On 17 July 2013, the Hong Kong Legislative Council passed the Trust Law (Amendment) Bill 2013, which will come into operation on 1 December 2013. The purpose of the amendments is to modernise Hong Kong trust law, which is considered to be outdated and out of step with more modern trust laws in comparable jurisdictions (eg, Singapore and England) and as a result has put off settlors from creating trusts in Hong Kong. The amendments cover three major areas, namely the clarifying and enhancing of trustees' duties and powers, the enhancing of beneficiaries' protection and the creation of greater flexibility and protection of trusts. The amendments that bring Hong Kong trust law at least partly in line with modern international standards are likely to be welcomed by settlors and to enhance Hong Kong's status as an international asset management centre. The key amendments include the following new provisions.

1. Enhancing trustees' default powers with a view to facilitating the effective administration of trusts:

  • Power to appoint agents etc: trustees will (in the absence of contrary provisions in the trust instrument) have a greater power to appoint agents, nominees and custodians to perform their "delegable" functions.
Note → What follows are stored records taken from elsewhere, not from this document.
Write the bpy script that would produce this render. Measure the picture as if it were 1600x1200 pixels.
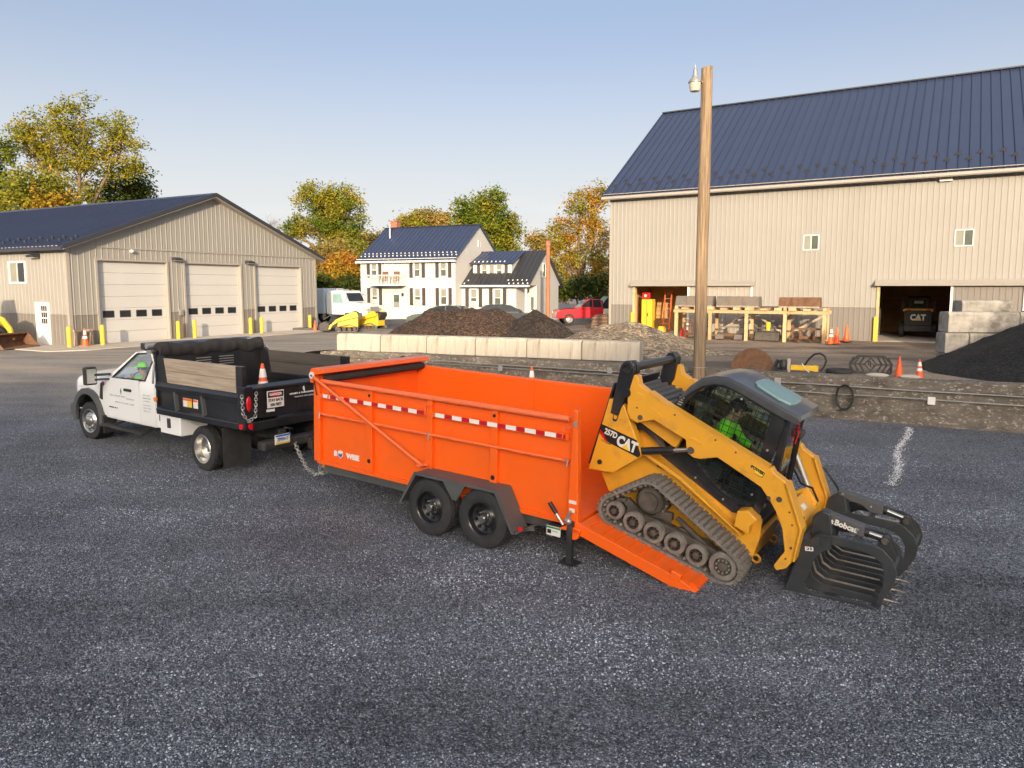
import bpy, bmesh, math, random
import numpy as np
from mathutils import Vector, Matrix, noise as mnoise
R = math.radians
rnd = random.Random(11)
scene = bpy.context.scene
for o in list(bpy.data.objects): bpy.data.objects.remove(o)
COL = scene.collection

# ---------------------------------------------------------------- camera
cam_d = bpy.data.cameras.new('camera'); cam = bpy.data.objects.new('camera', cam_d); COL.objects.link(cam)
scene.camera = cam
cam_d.sensor_width = 36; cam_d.lens = 1120/1600*36; cam_d.shift_y = -34/1600
cam_d.clip_start = .1; cam_d.clip_end = 4000
cam.location = (0, 0, 3.3); cam.rotation_euler = (R(90)-math.atan(116/1120), 0, 0)

# ---------------------------------------------------------------- sky, sun, exposure
SUN_EL = 11.0
SUN_DIR = Vector((.0, -1.0, 0)).normalized()          # horizontal direction towards the sun
world = bpy.data.worlds.new('World'); scene.world = world; world.use_nodes = True
wn = world.node_tree; wn.nodes.clear()
def wnode(t): return wn.nodes.new(t)
w_out = wnode('ShaderNodeOutputWorld'); w_bg = wnode('ShaderNodeBackground'); w_sky = wnode('ShaderNodeTexSky')
w_sky.sky_type = 'NISHITA'; w_sky.sun_disc = False
w_sky.sun_elevation = R(SUN_EL); w_sky.sun_rotation = math.atan2(SUN_DIR.x, SUN_DIR.y)
w_sky.altitude = 100; w_sky.air_density = 0.5; w_sky.dust_density = 10.0; w_sky.ozone_density = 0.9
# thin low cloud bank: pale grey, mixed by direction only
w_tc = wnode('ShaderNodeTexCoord'); w_map = wnode('ShaderNodeMapping'); w_map.inputs['Scale'].default_value = (1.6, 1.6, 9.0)
w_noi = wnode('ShaderNodeTexNoise'); w_noi.inputs['Scale'].default_value = 3.2; w_noi.inputs['Detail'].default_value = 6; w_noi.inputs['Roughness'].default_value = .55
w_ramp = wnode('ShaderNodeValToRGB'); w_ramp.color_ramp.elements[0].position = .50; w_ramp.color_ramp.elements[1].position = .68
w_sep = wnode('ShaderNodeSeparateXYZ'); w_h = wnode('ShaderNodeMapRange')
w_h.inputs['From Min'].default_value = .16; w_h.inputs['From Max'].default_value = .03
w_mul = wnode('ShaderNodeMath'); w_mul.operation = 'MULTIPLY'; w_mix = wnode('ShaderNodeMixRGB'); w_amt = wnode('ShaderNodeMath'); w_amt.operation = 'MULTIPLY'; w_amt.inputs[1].default_value = .55
w_mix.inputs[2].default_value = (2.3, 2.25, 2.35, 1)
L = wn.links.new
L(w_tc.outputs['Generated'], w_map.inputs[0]); L(w_map.outputs[0], w_noi.inputs['Vector']); L(w_noi.outputs[0], w_ramp.inputs[0])
L(w_tc.outputs['Generated'], w_sep.inputs[0]); L(w_sep.outputs['Z'], w_h.inputs['Value'])
L(w_ramp.outputs[0], w_mul.inputs[0]); L(w_h.outputs[0], w_mul.inputs[1]); L(w_mul.outputs[0], w_amt.inputs[0])
# a thin even veil of high cloud over the whole sky
w_veil = wnode('ShaderNodeMixRGB'); w_veil.inputs[0].default_value = .32; w_veil.inputs[2].default_value = (1.18, 1.26, 1.22, 1)
w_hz = wnode('ShaderNodeMapRange'); w_hz.interpolation_type = 'SMOOTHSTEP'; w_hz.inputs['From Min'].default_value = .36; w_hz.inputs['From Max'].default_value = .0; w_hz.inputs['To Min'].default_value = .0; w_hz.inputs['To Max'].default_value = .85
w_hmix = wnode('ShaderNodeMixRGB'); w_hmix.inputs[2].default_value = (2.75, 2.72, 2.65, 1)      # pale haze towards the horizon, all round
L(w_sep.outputs['Z'], w_hz.inputs['Value']); L(w_hz.outputs[0], w_hmix.inputs[0]); L(w_sky.outputs[0], w_hmix.inputs[1]); L(w_hmix.outputs[0], w_veil.inputs[1])
L(w_amt.outputs[0], w_mix.inputs[0]); L(w_veil.outputs[0], w_mix.inputs[1]); L(w_mix.outputs[0], w_bg.inputs[0]); L(w_bg.outputs[0], w_out.inputs[0])
w_bg.inputs[1].default_value = .15
sun_d = bpy.data.lights.new('sun', 'SUN'); sun = bpy.data.objects.new('sun', sun_d); COL.objects.link(sun)
sun_d.energy = 2.0; sun_d.angle = R(.6); sun_d.color = (1.0, .79, .54)
sv = SUN_DIR*math.cos(R(SUN_EL)) + Vector((0, 0, math.sin(R(SUN_EL))))
sun.rotation_euler = sv.to_track_quat('Z', 'Y').to_euler()
vs = scene.view_settings; vs.view_transform = 'Standard'; vs.look = 'None'; vs.exposure = 1.62; vs.gamma = 1; vs.use_curve_mapping = False
scene.render.engine = 'CYCLES'; scene.cycles.use_denoising = True
scene.cycles.max_bounces = 6; scene.cycles.transparent_max_bounces = 12

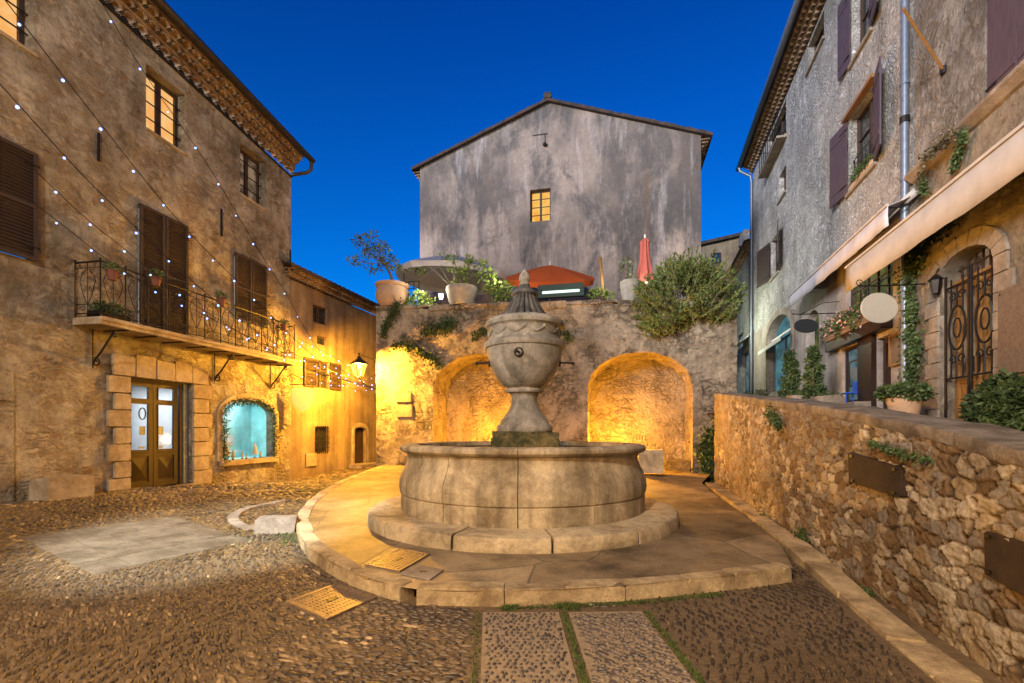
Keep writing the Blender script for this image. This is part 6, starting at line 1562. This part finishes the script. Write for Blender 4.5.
# awnings
def awning(name, label, xa_, xb_, z_top, z_bot, off, mat, segs):
    t = thing(name, label, 'awning', FR, ((xa_ + xb_) / 2, 0, z_top))
    n = 40; vs = []
    for i in range(n + 1):
        x = xa_ + (xb_ - xa_) * i / n; w = .006 * math.sin(i * 1.1) + .004 * math.sin(i * 2.7)
        for (y, z) in ((-.10, z_top + .16), (-off * .5, z_top + .10 - .02), (-off, z_top), (-off - .01 + w, (z_top + z_bot) / 2), (-off + w * 2, z_bot + .004 * math.sin(i * .9))): vs.append((x, y, z))
    mb = MB(); mb.add(vs, [(i * 5 + k, i * 5 + k + 1, (i + 1) * 5 + k + 1, (i + 1) * 5 + k) for i in range(n) for k in range(4)])
    o = mb.build('cloth', M[mat], t, FR, smooth=True); o.modifiers.new('s', 'SOLIDIFY').thickness = .006
    mb = MB(); mb.tube([(xa_ - .04, -.1, z_top + .17), (xb_ + .04, -.1, z_top + .17)], .07, 12); mb.build('roller', M['canvas'], t, FR, smooth=True)
    mb = MB(); mb.box(xa_, xb_, -off - .03, -off + .02, z_top - .012, z_top + .035); mb.build('front_bar', M['canvas'], t, FR, bevel=.006)
    mb = MB()
    for k in range(segs + 1):
        x = xa_ + .1 + (xb_ - xa_ - .2) * k / segs; mb.tube([(x, -.05, z_top + .05), (x, -off * .5, z_top - .02), (x, -off + .02, z_top - .004)], .014, 6)
    split_build(mb, 'arm', M['iron'], t, FR)
o1 = .62; a_ = FR.hit(846, 269, -o1); b_ = FR.hit(1024, 125, -o1); a2 = FR.hit(846, 292, -o1); b2 = FR.hit(1024, 174, -o1)
awning('awning', 'long half-rolled beige awning running over the ornate door and shop', a_[0], 2.5, (a_[1] + b_[1]) / 2, (a2[1] + b2[1]) / 2, o1, 'canvas', 4)
a_ = FR.hit(789, 297, -.5); b_ = FR.hit(888, 205, -.5); a2 = FR.hit(787, 309, -.5); b2 = FR.hit(888, 228, -.5)
awning('awning', 'farther lilac-white rolled awning above the dark oval sign', a_[0], b_[0], (a_[1] + b_[1]) / 2, (a2[1] + b2[1]) / 2, .5, 'canvas_pale', 3)
M['dead_leaf'] = m_tone('dry_leaves', [(0,(.04,.03,.015)),(.6,(.10,.08,.04)),(1,(.2,.16,.09))], .8)
# ivy beside the drainpipe
ivy('climbing_ivy', 'long ivy climbing the wall along the drainpipe up to the beige awning', FR, [hr(*p) for p in [(919,392),(913,372),(922,350),(913,330),(917,305),(910,285),(918,262),(926,240),(938,226),(958,214)]], 3400, .13, 71, .075)
ivy('climbing_ivy', 'dead brownish ivy patch hanging on the string course', FR, [hr(*p) for p in [(938,160),(950,148),(962,138),(972,128)]], 420, .06, 72, .05, 'dead_leaf', -.2)
ivy('climbing_ivy', 'dark ivy tongue hanging below the string course', FR, [hr(*p) for p in [(972,132),(970,145),(966,156),(963,166)]], 380, .05, 73, .06, 'leaf', -.08)
ivy('climbing_ivy', 'small ivy shoot near the drainpipe under the string course', FR, [hr(*p) for p in [(926,176),(930,186),(932,192)]], 220, .05, 74, .05, 'leaf', -.06)

# plants standing on the upper street
def base_z(P_): return street_z(P_) + .03
def street_plant(name, label, px, py0, py1, hw, off, kind, per, seed, pot=None, group=None):
    X, Zt = FR.hit(px, py0, off); P_ = FR.w(X, off, 0); zb = base_z(P_); d = P_.y; r = hw / FP * d
    t = thing(name, label, 'plant', FR, (X, off, zb), group); rg = np.random.default_rng(seed); ph = .0
    if pot:
        ph = pot; pr = max(.16, r * .62)
        mb = MB(); mb.lathe([(.001, 0), (pr * .7, 0), (pr, ph), (pr * 1.06, ph), (pr * 1.06, ph + .05), (pr * .95, ph + .05), (pr * .9, ph), (.001, ph)], 24, (X, off, zb)); mb.build('pot', M['clay'], t, FR, auto=40)
    h = Zt - zb - ph; mb = MB(); mb.tube([(X, off, zb + ph * .8), (X, off, zb + ph + h * .6)], .03, 6); mb.build('trunk', M['bark'], t, FR)
    cs = []
    for k in range(kind):
        if h > 3 * r: u = rg.random(); w = r * (.95 - .7 * u ** 1.3); aa = rg.uniform(0, 6.3); q = rg.random() ** .5; cs.append((X + w * q * math.cos(aa), off + w * q * math.sin(aa), zb + ph + h * (.05 + .9 * u)))
        else: p, _ = blob(1, (X, off, zb + ph + h * .5), (r * .82, r * .82, h * .42), rg, .5); cs.append(tuple(p[0]))
    P, D = clumps(cs, per, r * (.34 if h > 3 * r else .26), rg); leaf_mesh('foliage', P, D, .075, .045, M['leaf'], t, FR, .9, seed=seed, tone=np.clip(.35 + .5 * (vn(P[:, 0] * 1.0, P[:, 2], 3, seed % 50) - .3), 0, 1))
street_plant('columnar_shrub', 'narrow upright conifer nearer the arched doorway on the upper street', 790, 349, 395, 9.5, -1.1, 60, 60, 81, .25)
street_plant('columnar_shrub', 'looser upright conifer before the narrow niche on the upper street', 813, 346, 398, 10.5, -1.0, 60, 60, 82, .25)
street_plant('potted_bush', 'round clipped bush in a clay pot at the foot of the drainpipe', 904, 388, 420, 24, -.75, 70, 60, 83, .42)
street_plant('clipped_bush', 'large dense green bush at the right edge beside the ornate door', 1007, 374, 445, 33, -.75, 110, 80, 84)
for k, (px, r_, lab) in enumerate(((762, .22, 'low clay planter by the far drainpipe'), (748, .2, 'small clay pot before the far street door'))):
    X, Z = FR.hit(px, 385, -1.0); P_ = FR.w(X, -1, 0); zb = base_z(P_); t, c, r, h = fpot('planter', lab, FR, X - r_, X + r_, zb, zb + .45, -1.0, 'clay', 'bowl')
    P, D = blob(260, (X, -1, zb + .55), (r_, r_, .18), rg, 0); leaf_mesh('foliage', P, D, .07, .03, M['leaf'], t, FR, .6, seed=90 + k)
# rockery between the conifers
for k, (px, lab) in enumerate(((800, 'mossy rock between the two conifers on the upper street'), (826, 'mossy rock right of the two conifers on the upper street'))):
    X, Z = FR.hit(px, 392, -1.2); P_ = FR.w(X, -1.2, 0); zb = base_z(P_); t = thing('rock', lab, 'rock', FR, (X, -1.2, zb))
    mb = MB(); mb.rock(X - .35, X + .35, -1.45, -.95, zb - .05, zb + .38, .1, .05); mb.build('boulder', M['cap'], t, FR, auto=40)
    P, D = blob(380, (X, -1.2, zb + .36), (.38, .28, .1), rg, 0); leaf_mesh('moss', P, D, .06, .03, M['leaf'], t, FR, .9, seed=95 + k)

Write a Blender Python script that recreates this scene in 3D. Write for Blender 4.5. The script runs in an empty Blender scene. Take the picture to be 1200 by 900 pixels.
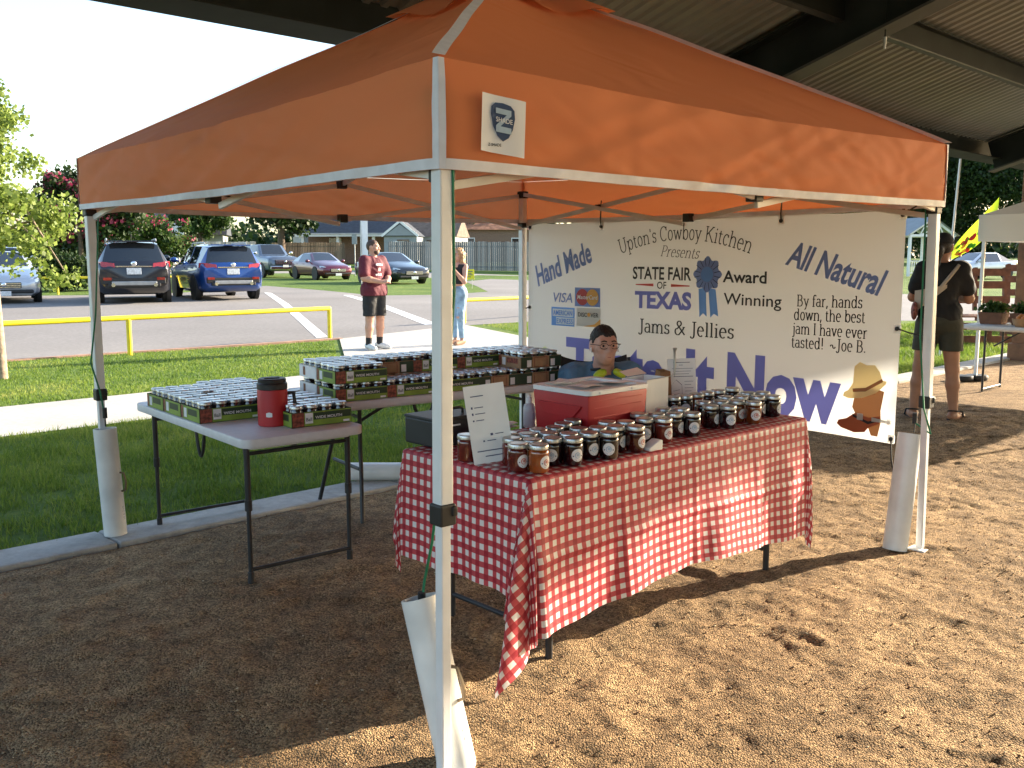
import bpy, bmesh, math, random
import numpy as np
from mathutils import Vector, Matrix
R = math.radians
sc = bpy.context.scene
col = sc.collection
random.seed(5)
rng = np.random.default_rng(5)

# ------------------------------------------------------------------ camera, sky, sun, exposure
CAM_H = 1.4934
cam = bpy.data.objects.new('camera', bpy.data.cameras.new('camera')); col.objects.link(cam)
cam.location = (0, 0, CAM_H); cam.rotation_euler = (R(90 - 7.683), 0, 0)
cam.data.sensor_width = 36; cam.data.lens = 36 * 1107.6 / 1200; cam.data.clip_end = 3000; cam.data.clip_start = .05
sc.camera = cam
SUN_AZ, SUN_EL = R(28.5), R(17.5)             # azimuth from +X towards +Y
world = bpy.data.worlds.new('World'); sc.world = world; world.use_nodes = True
wn = world.node_tree
bg = wn.nodes['Background']
sky = wn.nodes.new('ShaderNodeTexSky'); sky.sky_type = 'NISHITA'; sky.sun_disc = False
sky.sun_elevation = SUN_EL; sky.sun_rotation = R(90) - SUN_AZ; sky.air_density = 1.0; sky.dust_density = 1.6; sky.ozone_density = 1.0
wn.links.new(sky.outputs[0], bg.inputs[0]); bg.inputs[1].default_value = .135
sun = bpy.data.objects.new('sun', bpy.data.lights.new('sun', 'SUN')); col.objects.link(sun)
sun.data.energy = 5.0; sun.data.angle = R(.5); sun.data.color = (1, .86, .66)
sd = Vector((math.cos(SUN_AZ) * math.cos(SUN_EL), math.sin(SUN_AZ) * math.cos(SUN_EL), math.sin(SUN_EL)))
sun.rotation_euler = sd.to_track_quat('Z', 'Y').to_euler(); sun.location = sd * 60
sc.view_settings.view_transform = 'Standard'; sc.view_settings.look = 'None'
sc.view_settings.gamma = 1; sc.view_settings.use_curve_mapping = False
sc.view_settings.exposure = 1.95
sc.cycles.use_denoising = True
sc.cycles.max_bounces = 7; sc.cycles.transparent_max_bounces = 12
sc.cycles.sample_clamp_indirect = 6

# ------------------------------------------------------------------ materials
def _nt(name):
    m = bpy.data.materials.new(name); m.use_nodes = True
    return m, m.node_tree, m.node_tree.nodes['Principled BSDF']
def mat(name, c, rough=.6, metal=0, noise=(12, .12), bump=None, trans=0, coat=0, spec=.5, tcol=None, vary=0):
    """principled with a mottled colour, optional bump (scale, strength, distance) and translucency"""
    m, t, b = _nt(name); N, L = t.nodes.new, t.links.new
    b.inputs['Roughness'].default_value = rough; b.inputs['Metallic'].default_value = metal
    b.inputs['Coat Weight'].default_value = coat; b.inputs['Specular IOR Level'].default_value = spec
    g = N('ShaderNodeNewGeometry'); pos = g.outputs['Position']
    src = None
    if noise:
        n = N('ShaderNodeTexNoise'); n.inputs['Scale'].default_value = noise[0]; n.inputs['Detail'].default_value = 5
        tc = N('ShaderNodeTexCoord'); L(tc.outputs['Object'], n.inputs['Vector'])
        mp = N('ShaderNodeMapRange'); L(n.outputs[0], mp.inputs[0]); mp.inputs[1].default_value = .3; mp.inputs[2].default_value = .7
        mp.inputs[3].default_value = 1 - noise[1]; mp.inputs[4].default_value = 1 + noise[1]
        mx = N('ShaderNodeVectorMath'); mx.operation = 'SCALE'; mx.inputs[0].default_value = c[:3]; L(mp.outputs[0], mx.inputs['Scale'])
        if vary:                                   # each copy a little lighter or darker
            oi = N('ShaderNodeObjectInfo'); vr = N('ShaderNodeMapRange'); L(oi.outputs['Random'], vr.inputs[0]); vr.inputs[3].default_value = 1 - vary; vr.inputs[4].default_value = 1 + vary
            m2 = N('ShaderNodeMath'); m2.operation = 'MULTIPLY'; L(mp.outputs[0], m2.inputs[0]); L(vr.outputs[0], m2.inputs[1]); L(m2.outputs[0], mx.inputs['Scale'])
        src = mx.outputs[0]; L(src, b.inputs['Base Color'])
    else:
        b.inputs['Base Color'].default_value = (*c[:3], 1)
    if bump:
        n2 = N('ShaderNodeTexNoise'); n2.inputs['Scale'].default_value = bump[0]; n2.inputs['Detail'].default_value = 6
        tc = N('ShaderNodeTexCoord'); L(tc.outputs['Object'], n2.inputs['Vector'])
        bp = N('ShaderNodeBump'); bp.inputs['Strength'].default_value = bump[1]; bp.inputs['Distance'].default_value = bump[2]
        L(n2.outputs[0], bp.inputs['Height']); L(bp.outputs[0], b.inputs['Normal'])
    if trans:
        tr = N('ShaderNodeBsdfTranslucent'); tr.inputs[0].default_value = (*(tcol or c)[:3], 1)
        ms = N('ShaderNodeMixShader'); ms.inputs[0].default_value = trans
        L(b.outputs[0], ms.inputs[1]); L(tr.outputs[0], ms.inputs[2]); L(ms.outputs[0], t.nodes['Material Output'].inputs[0])
    return m
def mat_ramp(name, cols, rough=.7, trans=0, island=True, spec=.3, scale=None):
    """colour picked per leaf / blade / pebble (random per island) from a ramp"""
    m, t, b = _nt(name); N, L = t.nodes.new, t.links.new
    g = N('ShaderNodeNewGeometry'); r = N('ShaderNodeValToRGB'); e = r.color_ramp.elements
    while len(e) < len(cols): e.new(.5)
    for i, c in enumerate(cols): e[i].position = i / max(1, len(cols) - 1); e[i].color = (*c, 1)
    fac = g.outputs['Random Per Island']
    if scale:
        n = N('ShaderNodeTexNoise'); n.inputs['Scale'].default_value = scale; L(g.outputs['Position'], n.inputs['Vector'])
        a = N('ShaderNodeMath'); a.operation = 'MULTIPLY_ADD'; L(fac, a.inputs[0]); a.inputs[1].default_value = .45
        mr = N('ShaderNodeMapRange'); L(n.outputs[0], mr.inputs[0]); mr.inputs[1].default_value = .3; mr.inputs[2].default_value = .7; mr.inputs[4].default_value = .55
        L(mr.outputs[0], a.inputs[2]); fac = a.outputs[0]
    L(fac, r.inputs[0]); L(r.outputs[0], b.inputs['Base Color'])
    b.inputs['Roughness'].default_value = rough; b.inputs['Specular IOR Level'].default_value = spec
    if trans:
        tr = N('ShaderNodeBsdfTranslucent'); L(r.outputs[0], tr.inputs[0])
        ms = N('ShaderNodeMixShader'); ms.inputs[0].default_value = trans
        L(b.outputs[0], ms.inputs[1]); L(tr.outputs[0], ms.inputs[2]); L(ms.outputs[0], t.nodes['Material Output'].inputs[0])
    return m
def glass_mat(name, c, rough=.03, thin=.25):
    m, t, b = _nt(name)
    b.inputs['Base Color'].default_value = (*c, 1); b.inputs['Roughness'].default_value = rough
    b.inputs['Specular IOR Level'].default_value = .8; b.inputs['Coat Weight'].default_value = .6; b.inputs['Coat Roughness'].default_value = .02
    return m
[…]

For non-charitable trusts there are few "non-delegable" functions and they include functions relating to the distribution of trust assets and the appointment of other trustees, whereas the delegable functions are more limited in relation to charitable trusts and extend only to functions that relate to the investment of assets, raising of funds and implementing the decisions of the trustees.
  • Power to insure: trustees will have a default power to insure trust property against the risk of loss or damage caused by any event (not just fire and typhoon as is currently the case) and without a limit on the amount of insurance that can be taken out.
  • Entitlement to receive remuneration: the amendment contains a right of professional trustees to receive remuneration out of the trust fund even if the services are capable of being provided by a lay trustee, something that is currently only possible if there is an express provision saying so in the trust instrument.

2. Appropriate checks and balances with a view to enhancing beneficiaries' protection:

  • Statutory duty of care: trustees will owe a clearly defined statutory duty of care to exercise such care and skill as is reasonable in the circumstances having regard to any special knowledge or experience the trustee may have or, in the case of professional trustees, may be expected of a person acting in the course of the relevant kind of business. This duty may be excluded or modified by the trust instrument.
  • Limited validity of exculpation clauses: professional trustees will not be able to exclude liability arising from fraud, wilful misconduct and gross negligence. Currently, trustees are able to include exculpation clauses in trust instruments that exclude liability for all breaches save fraud. This new rule will apply to trusts created before or after commencement of the Ordinance, but will only come into effect in relation to existing trusts in December 2014.
  • Beneficiaries' rights to appoint and retire trustees: beneficiaries who are absolutely entitled to the trust property will be able to appoint and retire trustees without the involvement of the court and without the requirement of terminating the trust.

3. Reserved powers by settlors: a trust will not be invalidated only because a settlor has retained any or all powers of investment or asset management functions.

4. Abolition of the rules against perpetuities and excessive accumulations of income: settlors will be able to set up perpetual trusts in Hong Kong (ie, trusts that last forever or for any period of time chosen by the settlor) and there will be no limits on periods for which income may be accumulated in relation to non-charitable trusts.

5. Protection against foreign forced heirship rules: trusts governed by Hong Kong law will be protected from foreign heirship rules. This means that foreign laws that provide that a portion of a testator's wealth is to be reserved for certain heirs (eg, a spouse or children) will not affect the validity of the trust, which means that a shortfall may not be clawed back out of the trust.

6. Scope of authorised investments: investment restrictions on trustees in default situations will be relaxed insofar as they relate to market capitalisation and dividend requirements of shares. However, there will be an express prohibition on investment in structured products (subject to contrary provision in the trust deed).

Comment: The reforms bring the Hong Kong legislation to a very large extent in line with the equivalent legislation in England and Singapore and it will be interesting to see if Hong Kong experiences the same upturn in trusts business that Singapore experienced. However, in terms of competing with the offshore world, Hong Kong's new trusts law is not as innovative as a number of jurisdictions who have introduced a number of novel vehicles (for example, STAR trusts in Cayman and VISTA trusts in BVI). Clients seeking to use these types of vehicles will not find equivalents under Hong Kong law. The new statute in Hong Kong has also not introduced as extensive firewall legislation as some offshore jurisdictions. Hong Kong's firewall legislation covers forced heirship rules only, whereas other jurisdictions have also sought to protect their trusts from claims arising from (for example) divorce cases. With divorce settlements becoming more and more substantial, clients may prefer to settle their assets into trusts which enjoy greater protections.